We read these rules as a formula for the assertion and preservation of the right to jury trial. However, they neither create nor preserve any right to a non-jury trial. This does not mean that in the ordinary situation in which there is no right to a jury trial, the trial judge may, within his discretion, reject the traditional mode of fact finding and order a jury trial. For if so great a change in procedure had been intended, we think the rules would have explicitly conferred such discretion upon the trial judge. However, in the narrow circumstances of a consolidated trial, the trial judge, under Rule 42(a), is given the broad authority to "make such orders concerning proceedings therein as may tend to avoid unnecessary costs or delay." Thus the order presently contested may reasonably be viewed as within the trial judge's discretion under Rule 42(a), and not contrary to anything contained in Rules 38 and 39.


These observations and the overriding of Admiralty Rule 46½ in Fitzgerald lead us to conclude that in special situations of trial consolidation of closely related actions or claims, one attended by a right to jury trial and the other not, a court may, in the interest of the efficient and expeditious administration of justice, require that both be submitted to a jury for decision upon disputed factual issues. Accord Kennedy v. Lakso Co., Inc., 3d Cir. 1969, 414 F.2d 1249.


This problem is inherent in the exercise of the judicial power of consolidation of actions. Often, as in the present case, it appears that the consolidation of an action at law and an admiralty suit will save trial time and make for consistency and efficiency in the disposition of closely related disputes arising out of the same transaction or mishap. Ellerman Lines, Ltd. v. Atlantic & Gulf Stevedores, Inc., 3d Cir. 1964, 339 F.2d 673; and see the persuasive reasoning of the district court on this point in Close v. Calmar Steamship Corp., E.D.Pa.1968, 44 F.R.D. 398, 401-402, which controlled the decision below. Yet, only by the decision of common issues of fact by a single trier of fact can the potential benefits of such consolidation be realized fully. Moreover, jury trial is a matter of right in the action for damages while only historic practice and the failure of the Rules to make affirmative provision for this situation inhibit the ordering of a jury trial of the admiralty suit. In these circumstances, we think it is reasonable and proper, and a logical extension of the Fitzgerald case, to recognize the exercise of judicial power to order a consolidated jury trial of both proceedings as a proper means of fully effectuating the justifying purposes of Rule 42(a) consolidation. See Close v.

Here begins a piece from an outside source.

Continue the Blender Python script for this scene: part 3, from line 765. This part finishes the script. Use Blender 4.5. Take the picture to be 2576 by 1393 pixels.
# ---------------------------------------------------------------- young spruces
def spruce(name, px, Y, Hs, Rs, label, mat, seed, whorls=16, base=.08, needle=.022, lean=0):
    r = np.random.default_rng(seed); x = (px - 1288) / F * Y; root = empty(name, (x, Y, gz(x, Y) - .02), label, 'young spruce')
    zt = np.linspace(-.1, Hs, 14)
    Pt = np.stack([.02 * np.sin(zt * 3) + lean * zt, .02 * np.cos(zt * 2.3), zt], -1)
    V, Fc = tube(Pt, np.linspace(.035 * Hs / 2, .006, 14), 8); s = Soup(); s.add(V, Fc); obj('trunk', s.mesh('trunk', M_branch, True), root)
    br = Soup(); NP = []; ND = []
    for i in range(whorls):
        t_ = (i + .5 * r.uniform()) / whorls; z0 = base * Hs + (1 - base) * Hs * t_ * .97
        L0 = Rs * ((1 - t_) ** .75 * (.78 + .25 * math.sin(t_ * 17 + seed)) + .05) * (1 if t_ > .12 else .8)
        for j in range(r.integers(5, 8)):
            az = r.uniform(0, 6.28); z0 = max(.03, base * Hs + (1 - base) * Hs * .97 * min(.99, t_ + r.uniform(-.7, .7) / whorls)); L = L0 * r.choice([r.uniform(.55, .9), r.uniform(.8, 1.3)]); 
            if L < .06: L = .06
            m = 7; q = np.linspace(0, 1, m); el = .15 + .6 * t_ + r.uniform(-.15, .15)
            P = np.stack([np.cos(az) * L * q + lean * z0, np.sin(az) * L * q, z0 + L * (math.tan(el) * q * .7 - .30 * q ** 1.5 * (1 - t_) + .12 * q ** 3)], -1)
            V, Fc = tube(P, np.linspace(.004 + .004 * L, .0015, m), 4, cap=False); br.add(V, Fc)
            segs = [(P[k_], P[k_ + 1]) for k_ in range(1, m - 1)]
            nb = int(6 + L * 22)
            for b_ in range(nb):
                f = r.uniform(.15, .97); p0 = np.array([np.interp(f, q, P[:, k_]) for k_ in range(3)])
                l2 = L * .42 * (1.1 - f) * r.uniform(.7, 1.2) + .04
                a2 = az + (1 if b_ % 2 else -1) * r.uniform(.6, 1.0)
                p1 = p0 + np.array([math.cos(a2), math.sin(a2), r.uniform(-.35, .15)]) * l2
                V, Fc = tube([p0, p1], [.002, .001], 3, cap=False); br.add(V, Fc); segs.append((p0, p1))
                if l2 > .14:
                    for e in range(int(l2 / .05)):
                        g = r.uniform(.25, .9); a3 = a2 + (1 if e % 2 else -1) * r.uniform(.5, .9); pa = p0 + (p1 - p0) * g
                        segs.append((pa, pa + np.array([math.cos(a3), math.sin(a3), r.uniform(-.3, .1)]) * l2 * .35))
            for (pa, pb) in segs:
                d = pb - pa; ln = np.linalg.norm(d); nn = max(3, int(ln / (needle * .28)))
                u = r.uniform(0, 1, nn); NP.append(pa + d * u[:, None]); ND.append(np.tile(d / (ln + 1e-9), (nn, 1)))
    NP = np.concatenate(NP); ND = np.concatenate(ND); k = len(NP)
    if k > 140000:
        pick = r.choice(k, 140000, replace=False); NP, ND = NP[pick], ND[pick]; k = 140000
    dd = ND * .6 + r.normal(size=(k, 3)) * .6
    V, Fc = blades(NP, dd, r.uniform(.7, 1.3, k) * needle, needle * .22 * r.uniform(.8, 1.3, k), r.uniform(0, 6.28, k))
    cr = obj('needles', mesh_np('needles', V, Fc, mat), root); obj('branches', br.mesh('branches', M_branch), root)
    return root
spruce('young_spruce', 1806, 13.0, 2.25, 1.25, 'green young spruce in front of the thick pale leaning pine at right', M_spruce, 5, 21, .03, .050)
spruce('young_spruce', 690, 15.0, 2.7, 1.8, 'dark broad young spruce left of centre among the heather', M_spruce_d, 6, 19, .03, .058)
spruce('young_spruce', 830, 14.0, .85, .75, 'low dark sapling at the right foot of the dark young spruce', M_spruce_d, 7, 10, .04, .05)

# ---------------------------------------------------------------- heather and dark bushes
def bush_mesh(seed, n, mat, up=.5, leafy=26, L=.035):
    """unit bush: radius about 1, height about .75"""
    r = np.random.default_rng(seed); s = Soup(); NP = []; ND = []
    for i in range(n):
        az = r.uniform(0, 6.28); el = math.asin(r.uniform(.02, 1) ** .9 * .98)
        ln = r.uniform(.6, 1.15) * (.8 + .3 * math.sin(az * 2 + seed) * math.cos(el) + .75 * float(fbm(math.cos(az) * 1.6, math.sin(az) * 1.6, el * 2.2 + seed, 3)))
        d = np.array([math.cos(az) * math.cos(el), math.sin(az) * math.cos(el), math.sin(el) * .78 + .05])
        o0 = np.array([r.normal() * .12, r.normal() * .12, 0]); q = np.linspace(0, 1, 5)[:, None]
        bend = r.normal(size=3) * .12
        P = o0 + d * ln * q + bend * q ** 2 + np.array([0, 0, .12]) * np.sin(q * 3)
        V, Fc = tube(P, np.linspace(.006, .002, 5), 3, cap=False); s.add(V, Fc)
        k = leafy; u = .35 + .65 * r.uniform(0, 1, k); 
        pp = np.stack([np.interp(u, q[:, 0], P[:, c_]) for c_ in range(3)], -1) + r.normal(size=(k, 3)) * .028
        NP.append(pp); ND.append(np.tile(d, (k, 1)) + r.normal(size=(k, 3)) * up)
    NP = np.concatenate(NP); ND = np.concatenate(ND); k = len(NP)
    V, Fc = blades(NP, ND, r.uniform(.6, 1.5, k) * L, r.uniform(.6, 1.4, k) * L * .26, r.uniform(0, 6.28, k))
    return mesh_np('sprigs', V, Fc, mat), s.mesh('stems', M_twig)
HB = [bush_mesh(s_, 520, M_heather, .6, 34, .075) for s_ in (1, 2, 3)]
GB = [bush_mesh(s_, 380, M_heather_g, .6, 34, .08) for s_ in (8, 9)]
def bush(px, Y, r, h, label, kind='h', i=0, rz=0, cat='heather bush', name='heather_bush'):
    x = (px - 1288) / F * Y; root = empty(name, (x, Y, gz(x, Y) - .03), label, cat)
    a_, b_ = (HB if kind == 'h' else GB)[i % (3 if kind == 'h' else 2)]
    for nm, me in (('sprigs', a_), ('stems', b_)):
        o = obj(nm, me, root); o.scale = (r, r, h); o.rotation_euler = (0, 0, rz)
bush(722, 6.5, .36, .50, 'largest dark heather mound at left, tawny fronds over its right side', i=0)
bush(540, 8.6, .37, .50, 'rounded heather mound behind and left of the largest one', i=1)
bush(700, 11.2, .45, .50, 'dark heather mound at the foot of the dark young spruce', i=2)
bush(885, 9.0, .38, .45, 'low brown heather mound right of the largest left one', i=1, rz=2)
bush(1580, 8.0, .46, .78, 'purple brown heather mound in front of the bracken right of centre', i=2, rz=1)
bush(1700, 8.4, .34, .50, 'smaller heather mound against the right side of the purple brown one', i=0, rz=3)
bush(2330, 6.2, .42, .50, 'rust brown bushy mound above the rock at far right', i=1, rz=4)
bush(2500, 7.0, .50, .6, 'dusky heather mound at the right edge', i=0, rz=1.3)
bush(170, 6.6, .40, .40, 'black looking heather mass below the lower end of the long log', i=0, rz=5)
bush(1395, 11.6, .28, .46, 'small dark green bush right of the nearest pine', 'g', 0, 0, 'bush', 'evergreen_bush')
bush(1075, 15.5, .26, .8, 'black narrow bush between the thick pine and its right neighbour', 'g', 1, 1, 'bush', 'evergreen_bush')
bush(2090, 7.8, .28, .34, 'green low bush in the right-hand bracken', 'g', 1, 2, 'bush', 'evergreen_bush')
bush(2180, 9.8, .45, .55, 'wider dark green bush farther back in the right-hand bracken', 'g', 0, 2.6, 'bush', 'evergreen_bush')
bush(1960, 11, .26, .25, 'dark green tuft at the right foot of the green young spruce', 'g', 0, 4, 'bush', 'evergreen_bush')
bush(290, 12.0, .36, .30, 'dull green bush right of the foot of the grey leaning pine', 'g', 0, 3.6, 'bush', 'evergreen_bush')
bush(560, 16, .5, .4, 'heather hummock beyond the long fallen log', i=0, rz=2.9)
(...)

Calmar Steamship Corp., supra, at 409.


The judgment will be affirmed.



While these provisions undoubtedly were predicated upon knowledge that law and practice as developed in admiralty exhibited distinctive characteristics, nothing was said about their retention or alteration


Cf. 28 U.S.C. § 772, now superseded by Rule 39(c), F.R.C.P., authorizing but not requiring district courts "sitting in equity for the trial of patent causes" to impanel a jury for the trial of issues of fact.


In effect, theFitzgerald decision overrules our decision in Jordine v. Walling, 3d Cir. 1950, 185 F.2d 662.